▸ REQUEST:
Reproduce the listing exactly, with no pictures in your copy.

▸ INFORMATION SHOWN:
+ + + +

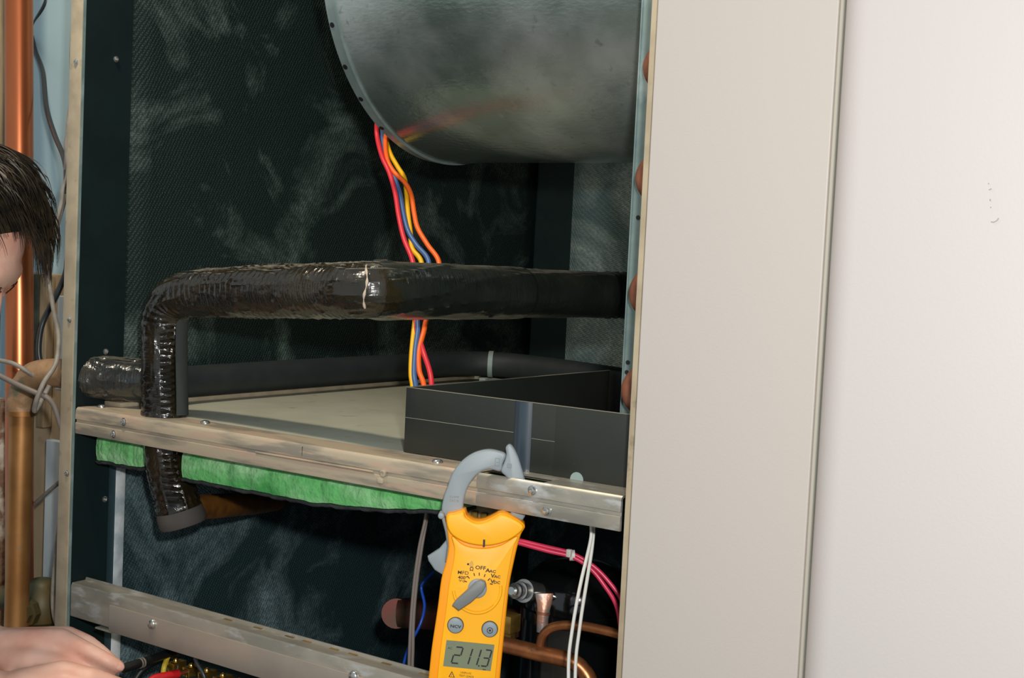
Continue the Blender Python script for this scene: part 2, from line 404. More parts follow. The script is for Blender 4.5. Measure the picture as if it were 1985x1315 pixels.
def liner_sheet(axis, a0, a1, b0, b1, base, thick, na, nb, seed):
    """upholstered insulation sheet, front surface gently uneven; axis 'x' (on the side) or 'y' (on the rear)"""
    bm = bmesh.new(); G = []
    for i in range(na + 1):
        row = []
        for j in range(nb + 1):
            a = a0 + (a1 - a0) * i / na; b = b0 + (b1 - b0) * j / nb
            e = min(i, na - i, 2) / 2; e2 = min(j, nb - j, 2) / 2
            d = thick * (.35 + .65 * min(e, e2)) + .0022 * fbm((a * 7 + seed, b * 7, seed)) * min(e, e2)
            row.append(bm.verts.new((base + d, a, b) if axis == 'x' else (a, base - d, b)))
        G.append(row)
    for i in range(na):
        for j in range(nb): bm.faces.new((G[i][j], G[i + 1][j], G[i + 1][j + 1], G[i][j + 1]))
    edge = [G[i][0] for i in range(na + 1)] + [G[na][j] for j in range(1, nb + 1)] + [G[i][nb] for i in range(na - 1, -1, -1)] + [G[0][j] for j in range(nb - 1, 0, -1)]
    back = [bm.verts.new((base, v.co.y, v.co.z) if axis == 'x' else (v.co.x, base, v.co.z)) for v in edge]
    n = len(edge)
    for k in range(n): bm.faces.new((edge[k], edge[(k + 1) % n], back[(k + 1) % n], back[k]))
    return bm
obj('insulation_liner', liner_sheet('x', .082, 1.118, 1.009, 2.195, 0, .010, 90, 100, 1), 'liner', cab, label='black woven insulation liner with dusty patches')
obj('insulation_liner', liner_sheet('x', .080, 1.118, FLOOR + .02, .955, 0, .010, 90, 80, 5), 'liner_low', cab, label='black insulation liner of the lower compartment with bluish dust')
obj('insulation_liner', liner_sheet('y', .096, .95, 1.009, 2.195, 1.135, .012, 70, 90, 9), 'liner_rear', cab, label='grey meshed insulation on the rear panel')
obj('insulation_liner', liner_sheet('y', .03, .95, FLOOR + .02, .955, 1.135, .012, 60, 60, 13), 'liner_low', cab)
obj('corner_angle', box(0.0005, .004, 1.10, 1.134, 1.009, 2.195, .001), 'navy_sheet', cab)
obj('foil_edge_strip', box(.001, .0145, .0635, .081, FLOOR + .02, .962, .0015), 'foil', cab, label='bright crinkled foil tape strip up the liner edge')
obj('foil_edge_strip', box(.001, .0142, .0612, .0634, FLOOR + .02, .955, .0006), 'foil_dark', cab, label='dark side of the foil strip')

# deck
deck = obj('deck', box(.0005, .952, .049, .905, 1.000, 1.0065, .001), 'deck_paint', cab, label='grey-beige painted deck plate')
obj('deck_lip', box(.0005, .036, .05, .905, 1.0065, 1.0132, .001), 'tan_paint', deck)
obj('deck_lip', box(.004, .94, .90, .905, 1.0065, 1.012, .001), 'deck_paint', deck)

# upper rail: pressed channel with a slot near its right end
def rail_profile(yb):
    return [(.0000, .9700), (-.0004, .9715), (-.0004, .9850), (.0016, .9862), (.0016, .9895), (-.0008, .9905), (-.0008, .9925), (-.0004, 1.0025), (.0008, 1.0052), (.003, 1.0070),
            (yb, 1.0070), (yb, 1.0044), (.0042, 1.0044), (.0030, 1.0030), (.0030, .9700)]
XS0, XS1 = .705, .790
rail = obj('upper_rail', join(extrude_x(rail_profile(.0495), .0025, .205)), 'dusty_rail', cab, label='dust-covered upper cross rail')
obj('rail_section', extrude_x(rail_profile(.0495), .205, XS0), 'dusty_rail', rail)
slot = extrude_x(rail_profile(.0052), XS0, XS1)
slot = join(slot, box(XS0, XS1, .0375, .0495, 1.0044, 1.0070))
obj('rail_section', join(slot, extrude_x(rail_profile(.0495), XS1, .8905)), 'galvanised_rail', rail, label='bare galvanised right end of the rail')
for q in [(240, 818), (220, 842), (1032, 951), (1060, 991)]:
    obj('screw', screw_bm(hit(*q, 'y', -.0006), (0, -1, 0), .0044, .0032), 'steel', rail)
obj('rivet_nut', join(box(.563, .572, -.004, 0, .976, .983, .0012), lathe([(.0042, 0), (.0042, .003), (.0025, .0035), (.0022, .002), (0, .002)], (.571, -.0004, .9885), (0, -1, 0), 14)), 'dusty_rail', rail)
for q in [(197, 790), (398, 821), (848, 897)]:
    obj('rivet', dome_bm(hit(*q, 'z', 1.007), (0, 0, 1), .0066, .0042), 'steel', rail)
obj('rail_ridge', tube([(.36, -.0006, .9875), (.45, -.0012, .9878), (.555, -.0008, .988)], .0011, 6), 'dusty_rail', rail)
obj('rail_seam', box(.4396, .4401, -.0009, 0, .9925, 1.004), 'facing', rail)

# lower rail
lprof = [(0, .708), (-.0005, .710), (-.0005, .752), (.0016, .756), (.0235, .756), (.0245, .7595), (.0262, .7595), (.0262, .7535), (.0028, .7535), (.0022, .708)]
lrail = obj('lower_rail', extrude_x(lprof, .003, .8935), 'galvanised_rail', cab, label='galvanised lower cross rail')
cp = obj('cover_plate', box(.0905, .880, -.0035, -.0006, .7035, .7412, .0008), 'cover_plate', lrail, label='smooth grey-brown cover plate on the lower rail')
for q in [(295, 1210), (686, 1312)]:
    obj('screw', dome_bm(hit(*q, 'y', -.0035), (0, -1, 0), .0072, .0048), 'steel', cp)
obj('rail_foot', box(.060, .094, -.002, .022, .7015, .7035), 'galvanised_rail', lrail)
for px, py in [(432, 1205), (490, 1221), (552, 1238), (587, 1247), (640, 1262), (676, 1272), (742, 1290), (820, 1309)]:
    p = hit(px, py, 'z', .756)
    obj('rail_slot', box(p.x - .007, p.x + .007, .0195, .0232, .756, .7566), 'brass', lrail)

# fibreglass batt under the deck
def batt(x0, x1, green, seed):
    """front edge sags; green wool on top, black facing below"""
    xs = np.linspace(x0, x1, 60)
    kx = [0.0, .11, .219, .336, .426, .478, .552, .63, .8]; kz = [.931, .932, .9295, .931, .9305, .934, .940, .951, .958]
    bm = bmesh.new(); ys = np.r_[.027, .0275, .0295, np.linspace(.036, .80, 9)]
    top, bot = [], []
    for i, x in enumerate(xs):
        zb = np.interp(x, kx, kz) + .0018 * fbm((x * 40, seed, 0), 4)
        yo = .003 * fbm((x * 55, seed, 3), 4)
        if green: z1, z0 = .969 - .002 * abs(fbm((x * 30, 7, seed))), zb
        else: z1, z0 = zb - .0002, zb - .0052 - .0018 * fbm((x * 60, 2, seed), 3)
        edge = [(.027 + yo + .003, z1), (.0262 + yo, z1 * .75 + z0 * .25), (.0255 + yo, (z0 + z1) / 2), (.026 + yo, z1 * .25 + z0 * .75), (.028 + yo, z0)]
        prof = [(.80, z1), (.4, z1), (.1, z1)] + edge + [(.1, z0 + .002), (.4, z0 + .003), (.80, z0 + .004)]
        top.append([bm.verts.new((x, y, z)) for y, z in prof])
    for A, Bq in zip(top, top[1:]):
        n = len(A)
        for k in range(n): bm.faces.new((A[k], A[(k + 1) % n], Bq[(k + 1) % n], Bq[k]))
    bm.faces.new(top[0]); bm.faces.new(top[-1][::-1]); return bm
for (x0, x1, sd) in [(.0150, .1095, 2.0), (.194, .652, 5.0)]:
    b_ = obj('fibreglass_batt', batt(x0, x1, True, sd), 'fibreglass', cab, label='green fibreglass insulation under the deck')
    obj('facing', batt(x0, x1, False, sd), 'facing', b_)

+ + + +

▸ SOLUTION FOR THIS EXERCISE:
Continue the Blender Python script for this scene: part 2, from line 404. More parts follow. The script is for Blender 4.5. Measure the picture as if it were 1985x1315 pixels.
def liner_sheet(axis, a0, a1, b0, b1, base, thick, na, nb, seed):
    """upholstered insulation sheet, front surface gently uneven; axis 'x' (on the side) or 'y' (on the rear)"""
    bm = bmesh.new(); G = []
    for i in range(na + 1):
        row = []
        for j in range(nb + 1):
            a = a0 + (a1 - a0) * i / na; b = b0 + (b1 - b0) * j / nb
            e = min(i, na - i, 2) / 2; e2 = min(j, nb - j, 2) / 2
            d = thick * (.35 + .65 * min(e, e2)) + .0022 * fbm((a * 7 + seed, b * 7, seed)) * min(e, e2)
            row.append(bm.verts.new((base + d, a, b) if axis == 'x' else (a, base - d, b)))
        G.append(row)
    for i in range(na):
        for j in range(nb): bm.faces.new((G[i][j], G[i + 1][j], G[i + 1][j + 1], G[i][j + 1]))
    edge = [G[i][0] for i in range(na + 1)] + [G[na][j] for j in range(1, nb + 1)] + [G[i][nb] for i in range(na - 1, -1, -1)] + [G[0][j] for j in range(nb - 1, 0, -1)]
    back = [bm.verts.new((base, v.co.y, v.co.z) if axis == 'x' else (v.co.x, base, v.co.z)) for v in edge]
    n = len(edge)
    for k in range(n): bm.faces.new((edge[k], edge[(k + 1) % n], back[(k + 1) % n], back[k]))
    return bm
obj('insulation_liner', liner_sheet('x', .082, 1.118, 1.009, 2.195, 0, .010, 90, 100, 1), 'liner', cab, label='black woven insulation liner with dusty patches')
obj('insulation_liner', liner_sheet('x', .080, 1.118, FLOOR + .02, .955, 0, .010, 90, 80, 5), 'liner_low', cab, label='black insulation liner of the lower compartment with bluish dust')
obj('insulation_liner', liner_sheet('y', .096, .95, 1.009, 2.195, 1.135, .012, 70, 90, 9), 'liner_rear', cab, label='grey meshed insulation on the rear panel')
obj('insulation_liner', liner_sheet('y', .03, .95, FLOOR + .02, .955, 1.135, .012, 60, 60, 13), 'liner_low', cab)
obj('corner_angle', box(0.0005, .004, 1.10, 1.134, 1.009, 2.195, .001), 'navy_sheet', cab)
obj('foil_edge_strip', box(.001, .0145, .0635, .081, FLOOR + .02, .962, .0015), 'foil', cab, label='bright crinkled foil tape strip up the liner edge')
obj('foil_edge_strip', box(.001, .0142, .0612, .0634, FLOOR + .02, .955, .0006), 'foil_dark', cab, label='dark side of the foil strip')

# deck
deck = obj('deck', box(.0005, .952, .049, .905, 1.000, 1.0065, .001), 'deck_paint', cab, label='grey-beige painted deck plate')
obj('deck_lip', box(.0005, .036, .05, .905, 1.0065, 1.0132, .001), 'tan_paint', deck)
obj('deck_lip', box(.004, .94, .90, .905, 1.0065, 1.012, .001), 'deck_paint', deck)

# upper rail: pressed channel with a slot near its right end
def rail_profile(yb):
    return [(.0000, .9700), (-.0004, .9715), (-.0004, .9850), (.0016, .9862), (.0016, .9895), (-.0008, .9905), (-.0008, .9925), (-.0004, 1.0025), (.0008, 1.0052), (.003, 1.0070),
            (yb, 1.0070), (yb, 1.0044), (.0042, 1.0044), (.0030, 1.0030), (.0030, .9700)]
XS0, XS1 = .705, .790
rail = obj('upper_rail', join(extrude_x(rail_profile(.0495), .0025, .205)), 'dusty_rail', cab, label='dust-covered upper cross rail')
obj('rail_section', extrude_x(rail_profile(.0495), .205, XS0), 'dusty_rail', rail)
slot = extrude_x(rail_profile(.0052), XS0, XS1)
slot = join(slot, box(XS0, XS1, .0375, .0495, 1.0044, 1.0070))
obj('rail_section', join(slot, extrude_x(rail_profile(.0495), XS1, .8905)), 'galvanised_rail', rail, label='bare galvanised right end of the rail')
for q in [(240, 818), (220, 842), (1032, 951), (1060, 991)]:
    obj('screw', screw_bm(hit(*q, 'y', -.0006), (0, -1, 0), .0044, .0032), 'steel', rail)
obj('rivet_nut', join(box(.563, .572, -.004, 0, .976, .983, .0012), lathe([(.0042, 0), (.0042, .003), (.0025, .0035), (.0022, .002), (0, .002)], (.571, -.0004, .9885), (0, -1, 0), 14)), 'dusty_rail', rail)
for q in [(197, 790), (398, 821), (848, 897)]:
    obj('rivet', dome_bm(hit(*q, 'z', 1.007), (0, 0, 1), .0066, .0042), 'steel', rail)
obj('rail_ridge', tube([(.36, -.0006, .9875), (.45, -.0012, .9878), (.555, -.0008, .988)], .0011, 6), 'dusty_rail', rail)
obj('rail_seam', box(.4396, .4401, -.0009, 0, .9925, 1.004), 'facing', rail)

# lower rail
lprof = [(0, .708), (-.0005, .710), (-.0005, .752), (.0016, .756), (.0235, .756), (.0245, .7595), (.0262, .7595), (.0262, .7535), (.0028, .7535), (.0022, .708)]
lrail = obj('lower_rail', extrude_x(lprof, .003, .8935), 'galvanised_rail', cab, label='galvanised lower cross rail')
cp = obj('cover_plate', box(.0905, .880, -.0035, -.0006, .7035, .7412, .0008), 'cover_plate', lrail, label='smooth grey-brown cover plate on the lower rail')
for q in [(295, 1210), (686, 1312)]:
    obj('screw', dome_bm(hit(*q, 'y', -.0035), (0, -1, 0), .0072, .0048), 'steel', cp)
obj('rail_foot', box(.060, .094, -.002, .022, .7015, .7035), 'galvanised_rail', lrail)
for px, py in [(432, 1205), (490, 1221), (552, 1238), (587, 1247), (640, 1262), (676, 1272), (742, 1290), (820, 1309)]:
    p = hit(px, py, 'z', .756)
    obj('rail_slot', box(p.x - .007, p.x + .007, .0195, .0232, .756, .7566), 'brass', lrail)

# fibreglass batt under the deck
def batt(x0, x1, green, seed):
    """front edge sags; green wool on top, black facing below"""
    xs = np.linspace(x0, x1, 60)
    kx = [0.0, .11, .219, .336, .426, .478, .552, .63, .8]; kz = [.931, .932, .9295, .931, .9305, .934, .940, .951, .958]
    bm = bmesh.new(); ys = np.r_[.027, .0275, .0295, np.linspace(.036, .80, 9)]
    top, bot = [], []
    for i, x in enumerate(xs):
        zb = np.interp(x, kx, kz) + .0018 * fbm((x * 40, seed, 0), 4)
        yo = .003 * fbm((x * 55, seed, 3), 4)
        if green: z1, z0 = .969 - .002 * abs(fbm((x * 30, 7, seed))), zb
        else: z1, z0 = zb - .0002, zb - .0052 - .0018 * fbm((x * 60, 2, seed), 3)
        edge = [(.027 + yo + .003, z1), (.0262 + yo, z1 * .75 + z0 * .25), (.0255 + yo, (z0 + z1) / 2), (.026 + yo, z1 * .25 + z0 * .75), (.028 + yo, z0)]
        prof = [(.80, z1), (.4, z1), (.1, z1)] + edge + [(.1, z0 + .002), (.4, z0 + .003), (.80, z0 + .004)]
        top.append([bm.verts.new((x, y, z)) for y, z in prof])
    for A, Bq in zip(top, top[1:]):
        n = len(A)
        for k in range(n): bm.faces.new((A[k], A[(k + 1) % n], Bq[(k + 1) % n], Bq[k]))
    bm.faces.new(top[0]); bm.faces.new(top[-1][::-1]); return bm
for (x0, x1, sd) in [(.0150, .1095, 2.0), (.194, .652, 5.0)]:
    b_ = obj('fibreglass_batt', batt(x0, x1, True, sd), 'fibreglass', cab, label='green fibreglass insulation under the deck')
    obj('facing', batt(x0, x1, False, sd), 'facing', b_)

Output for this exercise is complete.